After Dwan busted out of the Main Event, he bought into the $10k Bellagio Cup, but he did it under a condition that particularly suited him. Because the WPT tournament was inconveniently scheduled to clash with the Main Event, and in order to not turn away players who busted out of the World Series as the WPT kicked off, players were allowed to buy in up until the 11th level. Dwan and Phil Ivey did not have to do it – they both bust out of the Main Event early – but going in late with a short stack and not needing to be there for the early levels fit with their schedules and temperaments.

Looking back, Dwan makes it sound like a tournament played under those circumstances is his kind of event. ‘It was fun to buy in late,’ he says. ‘I didn’t have to grind, got my money in, and busted to a good friend in a very standard hand. It was nice to be playing without a ton at stake. Ivey got third and I enjoyed rooting for him to do well for once.’

Fame Game

The conversational rhythms, even via a long distance mobile phone connection, signal that things are starting to wind down. The crowd around Dwan is getting louder, his responses are getting slower, I have most of what I need. Apropos of the fact that he is now finishing an interview that he probably did not feel like doing – a nudge from the PR people at Full Tilt moved things along – I have to wonder about how Dwan feels to be living his high stakes life in public.

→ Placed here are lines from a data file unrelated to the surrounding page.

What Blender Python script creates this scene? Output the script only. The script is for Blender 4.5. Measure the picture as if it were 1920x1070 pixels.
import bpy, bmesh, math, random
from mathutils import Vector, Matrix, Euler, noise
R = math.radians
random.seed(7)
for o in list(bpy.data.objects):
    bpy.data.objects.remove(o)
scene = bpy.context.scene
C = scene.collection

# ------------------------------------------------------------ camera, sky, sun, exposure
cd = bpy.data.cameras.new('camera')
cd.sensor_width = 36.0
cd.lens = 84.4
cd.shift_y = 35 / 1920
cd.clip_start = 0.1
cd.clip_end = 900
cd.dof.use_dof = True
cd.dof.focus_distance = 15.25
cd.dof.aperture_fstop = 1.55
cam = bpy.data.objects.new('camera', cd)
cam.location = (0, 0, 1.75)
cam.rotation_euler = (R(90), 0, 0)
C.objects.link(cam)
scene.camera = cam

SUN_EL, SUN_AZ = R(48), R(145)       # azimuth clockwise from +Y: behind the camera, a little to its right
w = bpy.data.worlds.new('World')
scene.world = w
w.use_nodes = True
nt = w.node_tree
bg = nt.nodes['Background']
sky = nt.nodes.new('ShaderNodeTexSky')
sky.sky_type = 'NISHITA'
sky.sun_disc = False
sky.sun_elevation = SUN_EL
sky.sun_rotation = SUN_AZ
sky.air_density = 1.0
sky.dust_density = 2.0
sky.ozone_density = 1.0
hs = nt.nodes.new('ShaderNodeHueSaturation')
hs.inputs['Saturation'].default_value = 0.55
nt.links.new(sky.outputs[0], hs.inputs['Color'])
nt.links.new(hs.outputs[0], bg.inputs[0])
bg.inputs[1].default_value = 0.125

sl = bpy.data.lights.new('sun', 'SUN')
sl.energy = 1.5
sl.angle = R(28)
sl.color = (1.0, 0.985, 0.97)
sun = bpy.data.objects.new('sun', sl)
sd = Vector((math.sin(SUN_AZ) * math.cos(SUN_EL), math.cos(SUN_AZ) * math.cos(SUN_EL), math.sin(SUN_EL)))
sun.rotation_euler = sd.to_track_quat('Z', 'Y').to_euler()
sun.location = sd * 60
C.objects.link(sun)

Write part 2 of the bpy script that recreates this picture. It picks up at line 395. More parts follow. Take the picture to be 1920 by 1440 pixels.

His wins and losses are chronicled and chattered about ad infinitum. When he makes a private prop bet, it invariably makes the poker news sites. And his plays are out there to the point that YouTube not only has hands he’s played on TV, but hands he’s played on the internet as well. ‘For a while I was surprised by all the interest,’ he acknowledges. ‘Then, the more I thought about it, the more it made sense. People are interested in poker, the games I play in amount to poker at the highest level, and you can actually see all the cards. That’s a unique situation. It has benefited me [via his deal with Full Tilt] and, given the circumstances, I am fine with it.’

But surely he saw the darker side of fame during his downswing with Isildur, when people were speculating about whether he had gone broke after those wild sessions against the mysterious Scandinavian. Did all of that bother him at all?

‘People who know me, know how I am doing,’ says Dwan, speaking in a tone of candor. ‘People who don’t know me, I don’t care how they speculate. The fact of the matter is that I won back some of the money I had lost – not all of it, though. But you have to realise that the edges are not so big and the variance is very high. If you don’t understand that, you really should stop playing.’

He hesitates for a beat, leaving me to figure that he has zero intention of giving up any time soon. Then I can almost picture the corner of his mouth curling up into a half smile as he adds, ‘I’m happy to play people. I think it will work out okay for me.’